London, New York and Frankfurt: The first half of 2019 saw a 39% slowdown in renewable energy investment in the world’s biggest market, China, to $28.8 billion, the lowest figure for any half-year period since 2013, according to figures issued July 10 from BloombergNEF (BNEF).
The plunge in activity in China, as the country shifts this year away from government-set tariffs to auctions for new wind and solar capacity, also depressed the first half 2019 global investment figure – to $117.6 billion, down 14% compared to the first half of 2018.
On the other hand, according to figures released September 5, global investment in new renewable energy capacity over the entire current decade — 2010 to 2019 inclusive — is on course to hit US$ 2.6 trillion, with more gigawatts of solar power capacity installed than any other generation technology.

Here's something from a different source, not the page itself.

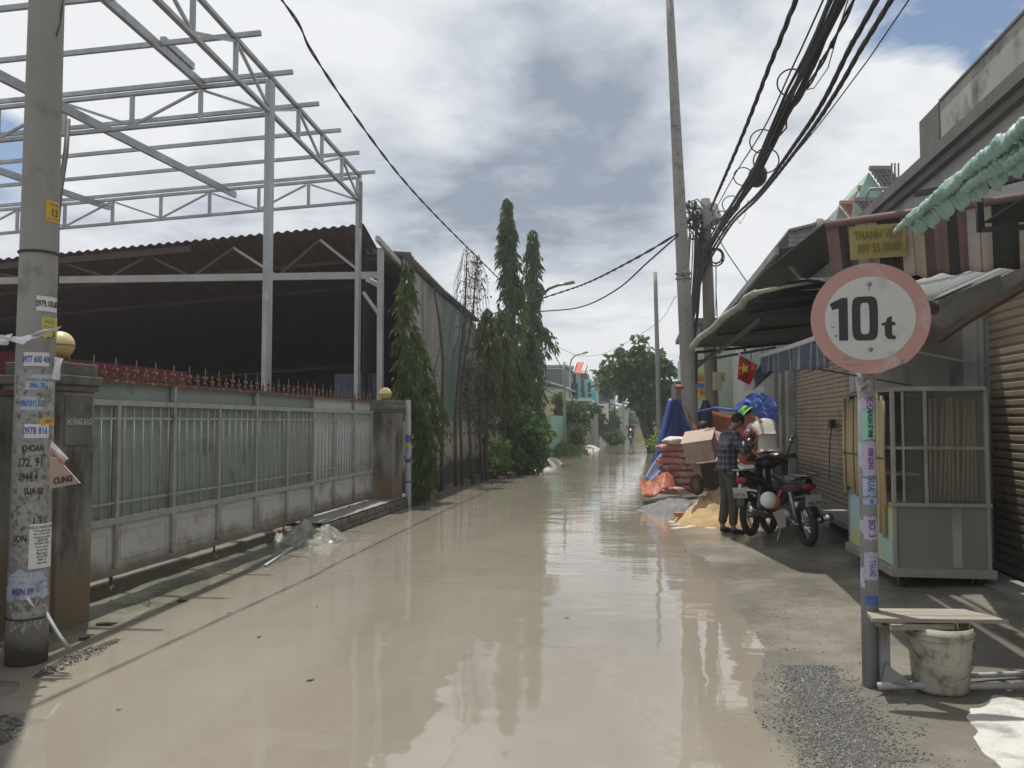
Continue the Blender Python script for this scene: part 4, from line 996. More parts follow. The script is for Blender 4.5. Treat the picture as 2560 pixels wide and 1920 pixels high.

According to the Global Trends in Renewable Energy Investment 2019 report, released ahead of the UN Global Climate Action Summit, this investment is set to have roughly quadrupled renewable energy capacity (excluding large hydro) from 414 GW at the end of 2009 to just over 1,650 GW when the decade closes at the end of this year.
Solar power will have drawn half — USD 1.3 trillion — of the USD 2.6 trillion in renewable energy capacity investments made over the decade. Solar alone will have grown from 25 GW at the beginning of 2010 to an expected 663 GW by the close of 2019 — enough to produce all the electricity needed each year by about 100 million average homes in the USA[2].
The global share of electricity generation accounted for by renewables reached 12.9 per cent, in 2018, up from 11.6 per cent in 2017. This avoided an estimated 2 billion tonnes of carbon dioxide emissions last year alone — a substantial saving given global power sector emissions of 13.7 billion tonnes in 2018.
Including all major generating technologies (fossil and zero-carbon), the decade is set to see a net 2,366 GW of power capacity installed, with solar accounting for the largest single share (663 GW), coal second (529 GW), and wind and gas in third and fourth places (487 GW and 438 GW respectively).
The cost-competitiveness of renewables has also risen dramatically over the decade. The levelized cost of electricity (a measure that allows comparison of different methods of electricity generation on a consistent basis) is down 81 per cent for solar photovoltaics since 2009; that for onshore wind is down 46 per cent.
“Investing in renewable energy is investing in a sustainable and profitable future, as the last decade of incredible growth in renewables has shown,” said Inger Andersen, Executive Director of the UN Environment Programme.
“But we cannot afford to be complacent. Global power sector emissions have risen about 10 per cent over this period. It is clear that we need to rapidly step up the pace of the global switch to renewables if we are to meet international climate and development goals.”
The Global Trends in Renewable Energy Investment report is commissioned by the UN Environment Programme in cooperation with Frankfurt School-UNEP Collaborating Centre for Climate & Sustainable Energy Finance and produced in collaboration with BloombergNEF. The report is supported by the German Federal Ministry for the Environment, Nature Conservation, and Nuclear Safety.